The grass has been cut back, and the fences have been repositioned. There is now no fence between the site and the layby/parking place. If you want to visit the immediately adjacent chambered tomb, though, be prepared to climb a (nice, new, shiny) fence and risk the wrath of the land owner.
Enroute back from John O'Groats, Moth suggested we call in here despite the HIDEOUS weather and the fact it was getting late. I was persuaded that it was a good idea largely because it is next to the road, and actually only about 2ks from the main A9.
I was expecting a horseshoe, or a squashed circle in some way, open at one end, but what greeted me was most unexpected.
Imagine two parallel lines of stones with a semicircle connecting them at one end, the other end left open and you have it! 'Great U' is a very accurate description of this site.
The rhythm of the stones is surprisingly complete and regular. Oddly, the playing card shaped stones stand narrow side on to the centre rather than broad side. I have never seen this before. Oh and it's HUGE!
My God, if you could get here in good weather, it would be unbelievable! As it was, we got cold, wet and windchilled within seconds. Moth climbed up to a nearby cairn to try to get a 'long shot', but could see nothing the mizzle was so thick.
These stones are very close to the road from Achavanich to Lybster and ¼ mile S. of Loch Stemster.
The stones set out in an incomplete oval measure 225 ft. long by about 100ft wide. About 40 stones set upright averaging 5 feet in height and made of Caithness flagstone look as if they may have formed a complete oval but there is no evidence for this. Probably about one third of the original stones are missing. Set about 8 feet apart the broadest sides are towards each other. A cist is to be found at the most northern stone. The monument is probably Bronze Age.
ND 1567 3035
Near Ballachly Farm, about 5 miles distant, is the Ballachly Burial Grounds, where part of the adjoining land is known as Croit Trolla, or the Croft of Trolla. Trolla is another version of the name Trollhaena, the norse name for Triduana.

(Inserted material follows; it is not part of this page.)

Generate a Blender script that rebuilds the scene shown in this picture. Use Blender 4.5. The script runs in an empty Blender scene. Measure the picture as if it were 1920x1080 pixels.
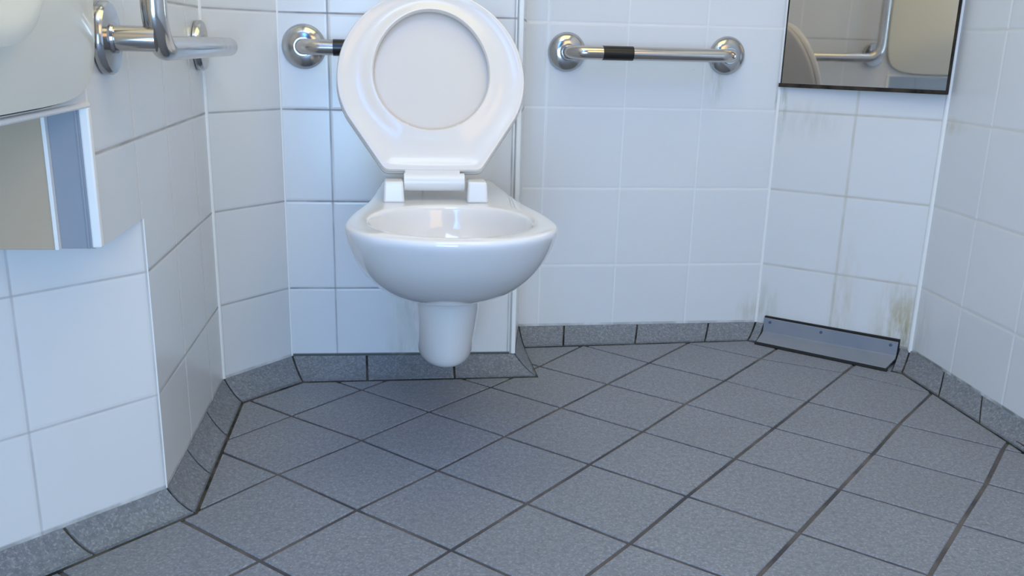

Some authors think the Orkneyinga Saga is talking of Croit Trolla as the resting place of Triduana's bones in the story of King Harold's blindness being cured (instead of the more well known, but far flung resting place at Restalrig).
In medieval times it was common for a single bone to have a home as a holy relic with healing powers away from the main grave site. Or for the story of such to spring up, in the case of made up saints, who were used over and over to obsfucate similar pagan customs in a variety of areas.
Triduana was one of the saints removed from the saints lists in the sixties because of the lack of evidence she actually existed as the christian nun of the stories.